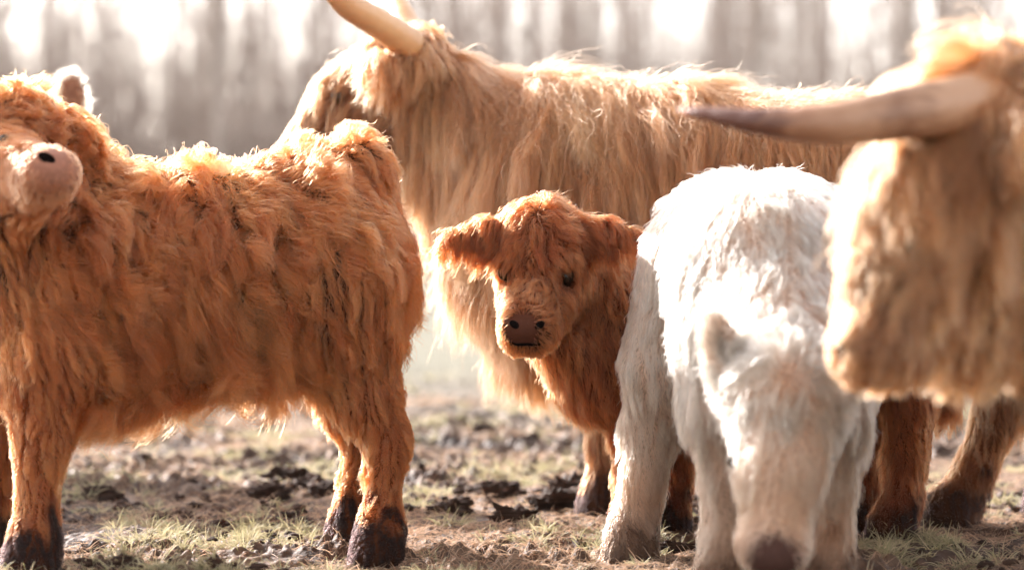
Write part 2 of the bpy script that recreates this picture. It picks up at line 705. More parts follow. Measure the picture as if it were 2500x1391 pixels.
def keep(*zones):
    """Density factor: 0 inside bare ellipsoid zones (centre, radius)."""
    def f(p):
        r = np.ones(len(p))
        for c, rr in zones:
            r *= np.clip((np.linalg.norm(p - c, axis=1) / rr - 0.85) / 0.3, 0, 1)
        return r
    return f


def leg(b, pts, mud_col=(0.010, 0.006, 0.004), hoof=True, **kw):
    """Chain of (px, py, d, r); the last point is the hoof on the ground."""
    for (a, c) in zip(pts[:-1], pts[1:]):
        b.cone(P(*a[:3]), P(*c[:3]), a[3], c[3], **kw)
    e = pts[-1]
    p = P(*e[:3])
    p[2] = 0.03
    q = dict(kw)
    q.update(dens=0.15, col=mud_col, len=0.02)
    for sx in (-1, 1):
        o = np.array([sx * e[3] * 0.5, 0, 0])
        b.cone(p + o * 0.7 + np.array([0, 0, 0.03]), p + o * 1.15 + np.array([-0.008, -0.03, -0.022]), e[3] * 0.72, e[3] * 0.74, **q)


MUD = (0.007, 0.004, 0.003)
QUALITY = 1.0

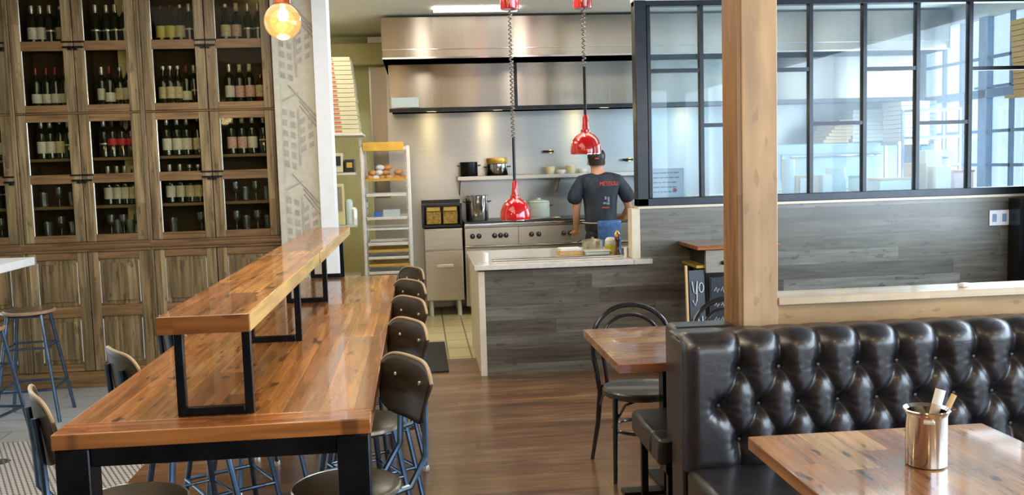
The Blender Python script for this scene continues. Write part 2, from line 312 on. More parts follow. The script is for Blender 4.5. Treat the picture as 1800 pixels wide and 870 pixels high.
# ---------------------------------------------------------------- mesh builder
WORLD = {}
def wloc(o):
    v = Vector((0, 0, 0))
    while o is not None: v = v + o.location; o = o.parent
    return v
class MB:
    def __init__(s): s.bm = bmesh.new()
    def box(s, x0, x1, y0, y1, z0, z1, m=None):
        vs = [s.bm.verts.new(Vector(c) if m is None else m @ Vector(c)) for c in
              ((x0, y0, z0), (x1, y0, z0), (x1, y1, z0), (x0, y1, z0), (x0, y0, z1), (x1, y0, z1), (x1, y1, z1), (x0, y1, z1))]
        for f in ((0, 3, 2, 1), (4, 5, 6, 7), (0, 1, 5, 4), (1, 2, 6, 5), (2, 3, 7, 6), (3, 0, 4, 7)): s.bm.faces.new([vs[i] for i in f])
        return s
    def cbox(s, c, d, rz=0, rx=0, ry=0):
        m = Matrix.Translation(c) @ Matrix.Rotation(rz, 4, 'Z') @ Matrix.Rotation(ry, 4, 'Y') @ Matrix.Rotation(rx, 4, 'X')
        return s.box(-d[0]/2, d[0]/2, -d[1]/2, d[1]/2, -d[2]/2, d[2]/2, m)
    def tube(s, pts, r, seg=10, closed=False, r2=None, cap=True):
        pts = [Vector(p) for p in pts]; n = len(pts); rings = []
        up = None
        for i, p in enumerate(pts):
            if closed: t = pts[(i+1) % n]-pts[i-1]
            else: t = pts[min(i+1, n-1)]-pts[max(i-1, 0)]
            t.normalize()
            if up is None: up = Vector((0, 0, 1)) if abs(t.z) < .9 else Vector((1, 0, 0))
            a = t.cross(up)
            if a.length < 1e-4: a = t.orthogonal()
            a.normalize(); b = t.cross(a).normalized(); up = a.cross(t)
            rr = r if r2 is None else r+(r2-r)*i/(n-1)
            if isinstance(r, (list, tuple)): rr = r[i]
            rings.append([s.bm.verts.new(p+(a*math.cos(2*PI*k/seg)+b*math.sin(2*PI*k/seg))*rr) for k in range(seg)])
        m = n if closed else n-1
        for i in range(m):
            A, B = rings[i], rings[(i+1) % n]
            for k in range(seg): s.bm.faces.new((A[k], A[(k+1) % seg], B[(k+1) % seg], B[k]))
        if not closed and cap: s.bm.faces.new(rings[0][::-1]); s.bm.faces.new(rings[-1])
        return s
    def lathe(s, prof, c=(0, 0, 0), seg=24, m=None):
        c = Vector(c); rings = []
        for r, z in prof:
            if r < 1e-5: rings.append([s.bm.verts.new(c+Vector((0, 0, z)) if m is None else m @ Vector((0, 0, z)))])
            else:
                vs = [Vector((r*math.cos(2*PI*k/seg), r*math.sin(2*PI*k/seg), z)) for k in range(seg)]
                rings.append([s.bm.verts.new(c+v if m is None else m @ v) for v in vs])
        for A, B in zip(rings, rings[1:]):
            for k in range(seg):
                k2 = (k+1) % seg
                if len(A) == 1 and len(B) == 1: continue
                if len(A) == 1: s.bm.faces.new((A[0], B[k2], B[k]))
                elif len(B) == 1: s.bm.faces.new((A[k], A[k2], B[0]))
                else: s.bm.faces.new((A[k], A[k2], B[k2], B[k]))
        return s
    def prism(s, poly, f, d):           # poly: list of 2D; f(u,v,w)->3D ; extruded w=0..d
        a = [s.bm.verts.new(Vector(f(u, v, 0))) for u, v in poly]; b = [s.bm.verts.new(Vector(f(u, v, d))) for u, v in poly]
        s.bm.faces.new(a); s.bm.faces.new(b[::-1]); n = len(poly)
        for i in range(n): s.bm.faces.new((a[i], b[i], b[(i+1) % n], a[(i+1) % n]))
        return s
    def grid(s, P):                      # P[i][j] -> points
        vs = [[s.bm.verts.new(Vector(p)) for p in row] for row in P]
        for i in range(len(vs)-1):
            for j in range(len(vs[0])-1): s.bm.faces.new((vs[i][j], vs[i+1][j], vs[i+1][j+1], vs[i][j+1]))
        return s
    def build(s, name, mat, parent=None, bevel=0, smooth=True, loc=None, ang=.6, fixn=True):
        if fixn: bmesh.ops.recalc_face_normals(s.bm, faces=s.bm.faces)
        me = bpy.data.meshes.new(name)
        if parent is not None: off = wloc(parent)
        elif loc is not None: off = Vector(loc)
        else:
            zs = [v.co for v in s.bm.verts]
            off = Vector(((min(v.x for v in zs)+max(v.x for v in zs))/2, (min(v.y for v in zs)+max(v.y for v in zs))/2, min(v.z for v in zs)))
        for v in s.bm.verts: v.co -= off
        s.bm.to_mesh(me); s.bm.free(); me.materials.append(M[mat])
        if smooth:
            for p in me.polygons: p.use_smooth = True
            try: me.set_sharp_from_angle(angle=ang)
            except Exception: pass
        o = bpy.data.objects.new(name, me); COL.objects.link(o)
        if parent is not None: o.parent = parent
        else: o.location = off
        if bevel:
            b = o.modifiers.new('bevel', 'BEVEL'); b.width = bevel; b.segments = 2; b.limit_method = 'ANGLE'
        return o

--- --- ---

## Task details
Return all of the entries exactly as written, but drop any pictures they hold.

## Solution to this task
Write part 2 of the bpy script that recreates this picture. It picks up at line 705. More parts follow. Measure the picture as if it were 2500x1391 pixels.
def keep(*zones):
    """Density factor: 0 inside bare ellipsoid zones (centre, radius)."""
    def f(p):
        r = np.ones(len(p))
        for c, rr in zones:
            r *= np.clip((np.linalg.norm(p - c, axis=1) / rr - 0.85) / 0.3, 0, 1)
        return r
    return f


def leg(b, pts, mud_col=(0.010, 0.006, 0.004), hoof=True, **kw):
    """Chain of (px, py, d, r); the last point is the hoof on the ground."""
    for (a, c) in zip(pts[:-1], pts[1:]):
        b.cone(P(*a[:3]), P(*c[:3]), a[3], c[3], **kw)
    e = pts[-1]
    p = P(*e[:3])
    p[2] = 0.03
    q = dict(kw)
    q.update(dens=0.15, col=mud_col, len=0.02)
    for sx in (-1, 1):
        o = np.array([sx * e[3] * 0.5, 0, 0])
        b.cone(p + o * 0.7 + np.array([0, 0, 0.03]), p + o * 1.15 + np.array([-0.008, -0.03, -0.022]), e[3] * 0.72, e[3] * 0.74, **q)


MUD = (0.007, 0.004, 0.003)
QUALITY = 1.0

The Blender Python script for this scene continues. Write part 2, from line 312 on. More parts follow. The script is for Blender 4.5. Treat the picture as 1800 pixels wide and 870 pixels high.
# ---------------------------------------------------------------- mesh builder
WORLD = {}
def wloc(o):
    v = Vector((0, 0, 0))
    while o is not None: v = v + o.location; o = o.parent
    return v
class MB:
    def __init__(s): s.bm = bmesh.new()
    def box(s, x0, x1, y0, y1, z0, z1, m=None):
        vs = [s.bm.verts.new(Vector(c) if m is None else m @ Vector(c)) for c in
              ((x0, y0, z0), (x1, y0, z0), (x1, y1, z0), (x0, y1, z0), (x0, y0, z1), (x1, y0, z1), (x1, y1, z1), (x0, y1, z1))]
        for f in ((0, 3, 2, 1), (4, 5, 6, 7), (0, 1, 5, 4), (1, 2, 6, 5), (2, 3, 7, 6), (3, 0, 4, 7)): s.bm.faces.new([vs[i] for i in f])
        return s
    def cbox(s, c, d, rz=0, rx=0, ry=0):
        m = Matrix.Translation(c) @ Matrix.Rotation(rz, 4, 'Z') @ Matrix.Rotation(ry, 4, 'Y') @ Matrix.Rotation(rx, 4, 'X')
        return s.box(-d[0]/2, d[0]/2, -d[1]/2, d[1]/2, -d[2]/2, d[2]/2, m)
    def tube(s, pts, r, seg=10, closed=False, r2=None, cap=True):
        pts = [Vector(p) for p in pts]; n = len(pts); rings = []
        up = None
        for i, p in enumerate(pts):
            if closed: t = pts[(i+1) % n]-pts[i-1]
            else: t = pts[min(i+1, n-1)]-pts[max(i-1, 0)]
            t.normalize()
            if up is None: up = Vector((0, 0, 1)) if abs(t.z) < .9 else Vector((1, 0, 0))
            a = t.cross(up)
            if a.length < 1e-4: a = t.orthogonal()
            a.normalize(); b = t.cross(a).normalized(); up = a.cross(t)
            rr = r if r2 is None else r+(r2-r)*i/(n-1)
            if isinstance(r, (list, tuple)): rr = r[i]
            rings.append([s.bm.verts.new(p+(a*math.cos(2*PI*k/seg)+b*math.sin(2*PI*k/seg))*rr) for k in range(seg)])
        m = n if closed else n-1
        for i in range(m):
            A, B = rings[i], rings[(i+1) % n]
            for k in range(seg): s.bm.faces.new((A[k], A[(k+1) % seg], B[(k+1) % seg], B[k]))
        if not closed and cap: s.bm.faces.new(rings[0][::-1]); s.bm.faces.new(rings[-1])
        return s
    def lathe(s, prof, c=(0, 0, 0), seg=24, m=None):
        c = Vector(c); rings = []
        for r, z in prof:
            if r < 1e-5: rings.append([s.bm.verts.new(c+Vector((0, 0, z)) if m is None else m @ Vector((0, 0, z)))])
            else:
                vs = [Vector((r*math.cos(2*PI*k/seg), r*math.sin(2*PI*k/seg), z)) for k in range(seg)]
                rings.append([s.bm.verts.new(c+v if m is None else m @ v) for v in vs])
        for A, B in zip(rings, rings[1:]):
            for k in range(seg):
                k2 = (k+1) % seg
                if len(A) == 1 and len(B) == 1: continue
                if len(A) == 1: s.bm.faces.new((A[0], B[k2], B[k]))
                elif len(B) == 1: s.bm.faces.new((A[k], A[k2], B[0]))
                else: s.bm.faces.new((A[k], A[k2], B[k2], B[k]))
        return s
    def prism(s, poly, f, d):           # poly: list of 2D; f(u,v,w)->3D ; extruded w=0..d
        a = [s.bm.verts.new(Vector(f(u, v, 0))) for u, v in poly]; b = [s.bm.verts.new(Vector(f(u, v, d))) for u, v in poly]
        s.bm.faces.new(a); s.bm.faces.new(b[::-1]); n = len(poly)
        for i in range(n): s.bm.faces.new((a[i], b[i], b[(i+1) % n], a[(i+1) % n]))
        return s
    def grid(s, P):                      # P[i][j] -> points
        vs = [[s.bm.verts.new(Vector(p)) for p in row] for row in P]
        for i in range(len(vs)-1):
            for j in range(len(vs[0])-1): s.bm.faces.new((vs[i][j], vs[i+1][j], vs[i+1][j+1], vs[i][j+1]))
        return s
    def build(s, name, mat, parent=None, bevel=0, smooth=True, loc=None, ang=.6, fixn=True):
        if fixn: bmesh.ops.recalc_face_normals(s.bm, faces=s.bm.faces)
        me = bpy.data.meshes.new(name)
        if parent is not None: off = wloc(parent)
        elif loc is not None: off = Vector(loc)
        else:
            zs = [v.co for v in s.bm.verts]
            off = Vector(((min(v.x for v in zs)+max(v.x for v in zs))/2, (min(v.y for v in zs)+max(v.y for v in zs))/2, min(v.z for v in zs)))
        for v in s.bm.verts: v.co -= off
        s.bm.to_mesh(me); s.bm.free(); me.materials.append(M[mat])
        if smooth:
            for p in me.polygons: p.use_smooth = True
            try: me.set_sharp_from_angle(angle=ang)
            except Exception: pass
        o = bpy.data.objects.new(name, me); COL.objects.link(o)
        if parent is not None: o.parent = parent
        else: o.location = off
        if bevel:
            b = o.modifiers.new('bevel', 'BEVEL'); b.width = bevel; b.segments = 2; b.limit_method = 'ANGLE'
        return o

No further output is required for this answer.